■ **EXERCISE REQUIREMENTS**: Begin with the first line of the listing and quote every line through the one containing "from mathutils import Vector, Matrix"; give only those lines.

___ COLLECTED MATERIAL ___

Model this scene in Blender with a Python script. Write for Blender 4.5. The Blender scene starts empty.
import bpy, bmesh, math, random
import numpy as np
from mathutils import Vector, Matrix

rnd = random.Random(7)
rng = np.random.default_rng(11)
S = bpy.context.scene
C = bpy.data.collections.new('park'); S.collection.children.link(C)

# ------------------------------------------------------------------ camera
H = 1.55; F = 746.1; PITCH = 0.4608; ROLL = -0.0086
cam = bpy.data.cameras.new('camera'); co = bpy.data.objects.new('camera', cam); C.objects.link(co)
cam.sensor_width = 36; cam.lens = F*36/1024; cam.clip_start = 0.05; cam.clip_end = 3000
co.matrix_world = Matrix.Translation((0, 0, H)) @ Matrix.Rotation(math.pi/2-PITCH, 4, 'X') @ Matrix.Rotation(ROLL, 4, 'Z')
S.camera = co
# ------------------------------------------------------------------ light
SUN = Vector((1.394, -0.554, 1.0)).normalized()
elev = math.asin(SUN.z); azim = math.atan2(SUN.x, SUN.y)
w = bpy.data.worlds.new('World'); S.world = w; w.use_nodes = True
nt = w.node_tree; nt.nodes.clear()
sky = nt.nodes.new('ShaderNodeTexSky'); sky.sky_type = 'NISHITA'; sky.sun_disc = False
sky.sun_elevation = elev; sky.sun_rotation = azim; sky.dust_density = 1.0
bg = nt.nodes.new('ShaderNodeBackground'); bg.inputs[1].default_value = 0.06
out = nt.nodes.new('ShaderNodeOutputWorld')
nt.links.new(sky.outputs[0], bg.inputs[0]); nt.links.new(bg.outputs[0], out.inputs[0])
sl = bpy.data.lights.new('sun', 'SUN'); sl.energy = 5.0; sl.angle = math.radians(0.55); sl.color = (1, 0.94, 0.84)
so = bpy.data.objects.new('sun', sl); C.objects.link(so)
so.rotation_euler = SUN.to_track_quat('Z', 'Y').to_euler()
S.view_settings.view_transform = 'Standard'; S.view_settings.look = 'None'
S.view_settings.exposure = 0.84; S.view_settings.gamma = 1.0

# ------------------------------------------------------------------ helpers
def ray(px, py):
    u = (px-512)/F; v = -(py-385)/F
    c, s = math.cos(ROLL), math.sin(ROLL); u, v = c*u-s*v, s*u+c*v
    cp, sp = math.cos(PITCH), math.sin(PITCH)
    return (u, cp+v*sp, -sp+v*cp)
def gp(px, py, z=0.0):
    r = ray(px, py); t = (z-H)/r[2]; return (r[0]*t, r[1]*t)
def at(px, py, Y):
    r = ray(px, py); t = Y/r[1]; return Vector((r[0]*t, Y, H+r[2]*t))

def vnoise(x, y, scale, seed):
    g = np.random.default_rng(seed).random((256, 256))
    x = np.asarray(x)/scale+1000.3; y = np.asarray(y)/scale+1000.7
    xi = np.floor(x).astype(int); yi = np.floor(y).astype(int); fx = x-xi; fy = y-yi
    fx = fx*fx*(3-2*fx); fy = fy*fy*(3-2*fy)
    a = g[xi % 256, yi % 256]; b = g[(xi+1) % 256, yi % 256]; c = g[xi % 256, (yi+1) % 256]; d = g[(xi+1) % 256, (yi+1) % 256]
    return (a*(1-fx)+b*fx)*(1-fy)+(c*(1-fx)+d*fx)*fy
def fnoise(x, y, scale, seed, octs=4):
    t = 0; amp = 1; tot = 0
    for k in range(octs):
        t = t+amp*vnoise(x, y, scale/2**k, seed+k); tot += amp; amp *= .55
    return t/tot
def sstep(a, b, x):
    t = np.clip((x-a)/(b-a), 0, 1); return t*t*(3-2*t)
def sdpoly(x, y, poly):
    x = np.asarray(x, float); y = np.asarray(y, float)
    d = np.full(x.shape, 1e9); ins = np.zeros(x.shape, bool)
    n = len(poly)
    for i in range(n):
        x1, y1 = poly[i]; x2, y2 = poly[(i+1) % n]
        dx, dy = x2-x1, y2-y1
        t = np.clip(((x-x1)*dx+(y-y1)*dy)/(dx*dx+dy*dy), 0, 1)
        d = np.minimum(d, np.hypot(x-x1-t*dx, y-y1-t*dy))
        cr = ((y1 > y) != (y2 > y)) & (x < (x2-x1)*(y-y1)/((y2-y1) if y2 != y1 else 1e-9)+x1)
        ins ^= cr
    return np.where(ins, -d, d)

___

■ **TASK RESULT**:
Model this scene in Blender with a Python script. Write for Blender 4.5. The Blender scene starts empty.
import bpy, bmesh, math, random
import numpy as np
from mathutils import Vector, Matrix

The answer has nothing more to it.